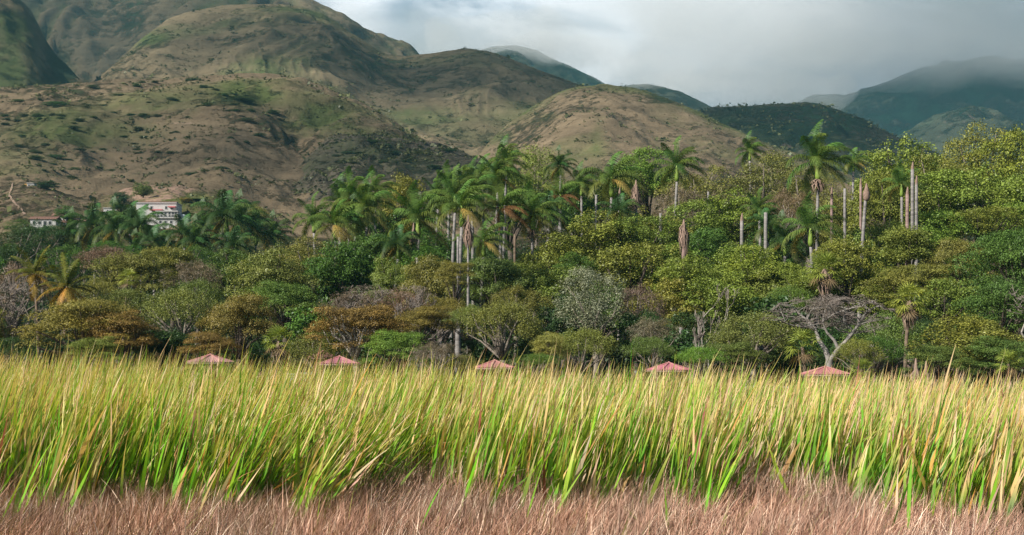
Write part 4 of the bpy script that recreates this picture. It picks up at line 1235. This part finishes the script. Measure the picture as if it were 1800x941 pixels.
# ------------------------------------------------------------------ walls behind the reeds
def wall(x0, x1, py, d, hgt, label):
    a = P(x0, py, d); b = P(x1, py, d); m = MB()
    n = max(2, int((b.x-a.x)/.7)); rng = random.Random(x0)
    root = empty('low_wall', ((a.x+b.x)/2, d, 0), label, 'wall')
    m.box(a.x-root.location.x, b.x-root.location.x, -.15, .15, -.1, a.z-.12); link('wall_face', m.mesh('wall_face'), root, M_WHITE)
    c = MB()
    for k in range(n):
        q0 = a.x+(b.x-a.x)*k/n-root.location.x; q1 = a.x+(b.x-a.x)*(k+1)/n-root.location.x-.02
        c.box(q0, q1, -.2, .2, a.z-.117, a.z+rng.uniform(-.03, .04))
    link('coping', c.mesh('coping'), root, M_WHITE)
wall(497,550,656,94,1,'short white wall above the reeds between the first and second shelters')
wall(1283,1312,674,92,1,'small white wall end showing through reeds below the tan feathery tree')
wall(1325,1392,679,90,1,'longer pale wall showing through reeds left of the fifth shelter')

# ------------------------------------------------------------------ buildings
def facing(p): return math.atan2(p.x, -p.y)*0
def opening(root, x, z, w, h, y, name='window', frame=True):
    m = MB(); m.box(x-w/2, x+w/2, y-.04, y+.02, z, z+h); o = link(name, m.mesh(name), root, M_GLASSD)
    if frame:
        f = MB(); t_ = .12
        f.box(x-w/2-t_, x-w/2, y-.09, y, z-t_, z+h+t_); f.box(x+w/2, x+w/2+t_, y-.09, y, z-t_, z+h+t_)
        f.box(x-w/2, x+w/2, y-.09, y, z+h, z+h+t_); f.box(x-w/2, x+w/2, y-.12, y, z-t_, z)
        link('frame', f.mesh('frame'), o, M_WHITE)
    return o
def part(name, boxes, mat, root):
    m = MB()
    for b in boxes: m.box(*b)
    return link(name, m.mesh(name), root, mat)
def gable(name, x0, x1, y0, y1, z, rise, mat, root, over=.4):
    ym = (y0+y1)/2; x0 -= over; x1 += over; y0 -= over; y1 += over; t_ = .14
    m = MB(); n = max(4, int((x1-x0)/.5))
    m.add([(x0,y0,z),(x1,y0,z),(x1,ym,z+rise),(x0,ym,z+rise),(x0,y1,z),(x1,y1,z),(x0,y0,z-t_),(x1,y0,z-t_),(x1,ym,z+rise-t_),(x0,ym,z+rise-t_),(x0,y1,z-t_),(x1,y1,z-t_)],
          [(0,1,2,3),(3,2,5,4),(7,6,9,8),(8,9,10,11),(0,6,7,1),(4,5,11,10),(0,3,9,6),(3,4,10,9),(1,7,8,2),(2,8,11,5)])
    for k in range(n):
        x = x0+(x1-x0)*(k+.5)/n
        m.tube([(x, y0-.02, z+.02), (x, ym, z+rise+.03)], [.09, .09], 4)
    return link(name, m.mesh(name), root, mat)

dB = 470.
def at(px, py, d=dB): return P(px, py, d)
def bldg(name, px, pybase, d, label, cat):
    p = hit(px, pybase, 340, 900, 1.) or at(px, pybase, d); return empty(name, p, label, cat), p.y/FP
# white hillside hotel
root, k = bldg('hillside_house', 278, 402, 470, 'large white terraced building with red awning on the hillside', 'building')
kx = lambda px: (px-278)*k
kz = lambda py: (402-py)*k
part('upper_wall', [(kx(235), kx(306), 3.2, 11, kz(420), kz(357))], M_WHITE, root)
part('upper_roof', [(kx(234), kx(307), 2.9, 11.3, kz(357), kz(355.4))], M_CONC, root)
gable('tile_roof', kx(240), kx(300), 5, 11, kz(355.2), .8, M_TILE, root)
part('lower_wall', [(kx(276), kx(314), -1.5, 3.18, kz(425), kz(374))], M_WHITE, root)
part('terrace', [(kx(272), kx(316), -2.1, 3.17, kz(385.5), kz(384.3))], M_WHITE, root)
part('awning', [(kx(262), kx(284), .4, 3.16, kz(370.5), kz(368.5))], M_RED, root)
part('roof_slab', [(kx(275), kx(315), -1.9, 3.15, kz(374), kz(372.6))], M_WHITE, root)
part('side_block', [(kx(314.2), kx(324), 0, 5, kz(400), kz(378))], mat_simple('pale_blue_wall', (.42, .50, .56), .8, .1, 1.), root)
part('end_awning', [(kx(293), kx(306), 1.4, 3.15, kz(364.5), kz(362.5))], M_RED, root)
for px in (280, 286, 293, 300, 306, 311): opening(root, kx(px), kz(383.5), .75, 1.5, -1.5, 'window')
for px in (284, 293, 303): opening(root, kx(px), kz(394.5), .8, .8, -1.5, 'window')
for px in (250, 262, 288, 298): opening(root, kx(px), kz(367), .7, .9, 3.2, 'window')
part('terrace_opening', [(kx(264), kx(275.5), 2.9, 3.22, kz(381), kz(371))], M_GLASSD, root)
part('railing', [(kx(272)+i*.5, kx(272)+i*.5+.06, -2.08, -2.02, kz(384.3), kz(380)) for i in range(17)]+[(kx(272), kx(316), -2.09, -2.01, kz(380), kz(379.4))], M_WHITE, root)
# terracotta-roofed house
root, k = bldg('tiled_house', 75, 402, 440, 'low white house with terracotta tiled roof on the left hillside', 'house')
kx = lambda px: (px-75)*k
kz = lambda py: (402-py)*k
part('wall', [(kx(53), kx(98), 0, 5, kz(420), kz(386))], M_WHITE, root)
gable('roof', kx(53), kx(98), 0, 5, kz(386), .9, M_TILE, root)
for px in (60, 70, 88): opening(root, kx(px), kz(396), .9, 1.0, 0, 'window')
opening(root, kx(79), kz(402), .9, 2.1, 0, 'door')
root, k = bldg('tiled_house', 128, 400, 446, 'house with broad faded pink tiled roof right of the terracotta one', 'house')
kx = lambda px: (px-128)*k
kz = lambda py: (400-py)*k
part('wall', [(kx(110), kx(148), 0, 6, kz(420), kz(391))], M_WHITE, root)
gable('roof', kx(110), kx(148), 0, 6, kz(391), 1.5, M_TILE, root)
part('chimney', [(kx(112), kx(115), 1, 1.8, kz(391), kz(380))], M_WHITE, root)
for px in (117, 126, 140): opening(root, kx(px), kz(399), .8, .9, 0, 'window')
root, k = bldg('tiled_house', 101, 386, 462, 'small bright red roofed house behind the two tiled houses', 'house')
kx = lambda px: (px-101)*k
kz = lambda py: (386-py)*k
part('wall', [(kx(93), kx(111), 0, 4, kz(400), kz(379))], M_WHITE, root)
gable('roof', kx(93), kx(111), 0, 4, kz(379), 1.1, M_RED2 if 'M_RED2' in globals() else M_TILE, root)
opening(root, kx(102), kz(385), .8, .8, 0, 'window')
root, k = bldg('small_hut', 194, 376, 480, 'tiny white flat-roofed hut left of the dark round tree', 'hut')
kx = lambda px: (px-194)*k
kz = lambda py: (376-py)*k
part('wall', [(kx(182), kx(206), 0, 4, kz(390), kz(367))], M_WHITE, root)
part('roof', [(kx(181), kx(207), -.3, 4.3, kz(367), kz(366))], M_CONC, root)
opening(root, kx(189), kz(374), .6, .8, 0, 'window'); opening(root, kx(199), kz(376), .8, 1.5, 0, 'door')
h0 = hit(52, 327)
if h0 is not None:
    root = empty('small_hut', h0, 'lone pale hut with an ochre side high on the left hillside', 'hut')
    part('wall', [(-1.0, 1.8, 0, 3, -1.5, .9)], M_CONC, root); part('roof', [(-1.2, 2.0, -.3, 3.3, .9, 1.1)], M_CONC, root)
    part('side_wall', [(-2.2, -1.01, .3, 3, -1.5, .8)], mat_simple('ochre', (.42, .24, .08), .9, .2, 2.), root)
    opening(root, -.2, -1.2, .7, 1.6, 0, 'door'); opening(root, 1.0, -.4, .6, .6, 0, 'window')
h0 = hit(43, 410)
if h0 is not None:
    root = empty('gate_post', h0, 'single white gate post below the terracotta-roofed house', 'post')
    m = MB(); m.box(-.22, .22, -.22, .22, -.4, 1.7); link('shaft', m.mesh('shaft'), root, M_WHITE)
    m = MB(); m.box(-.3, .3, -.3, .3, 1.703, 1.85); link('cap', m.mesh('cap'), root, M_WHITE)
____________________
- [SET TASK]
Write out an exact copy of the listing, first line through the line containing "wall(1325,1392,679,90,1,'longer pale wall", with the pictures left out.

- [ANSWER TO THE TASK]
Write part 4 of the bpy script that recreates this picture. It picks up at line 1235. This part finishes the script. Measure the picture as if it were 1800x941 pixels.
# ------------------------------------------------------------------ walls behind the reeds
def wall(x0, x1, py, d, hgt, label):
    a = P(x0, py, d); b = P(x1, py, d); m = MB()
    n = max(2, int((b.x-a.x)/.7)); rng = random.Random(x0)
    root = empty('low_wall', ((a.x+b.x)/2, d, 0), label, 'wall')
    m.box(a.x-root.location.x, b.x-root.location.x, -.15, .15, -.1, a.z-.12); link('wall_face', m.mesh('wall_face'), root, M_WHITE)
    c = MB()
    for k in range(n):
        q0 = a.x+(b.x-a.x)*k/n-root.location.x; q1 = a.x+(b.x-a.x)*(k+1)/n-root.location.x-.02
        c.box(q0, q1, -.2, .2, a.z-.117, a.z+rng.uniform(-.03, .04))
    link('coping', c.mesh('coping'), root, M_WHITE)
wall(497,550,656,94,1,'short white wall above the reeds between the first and second shelters')
wall(1283,1312,674,92,1,'small white wall end showing through reeds below the tan feathery tree')
wall(1325,1392,679,90,1,'longer pale wall showing through reeds left of the fifth shelter')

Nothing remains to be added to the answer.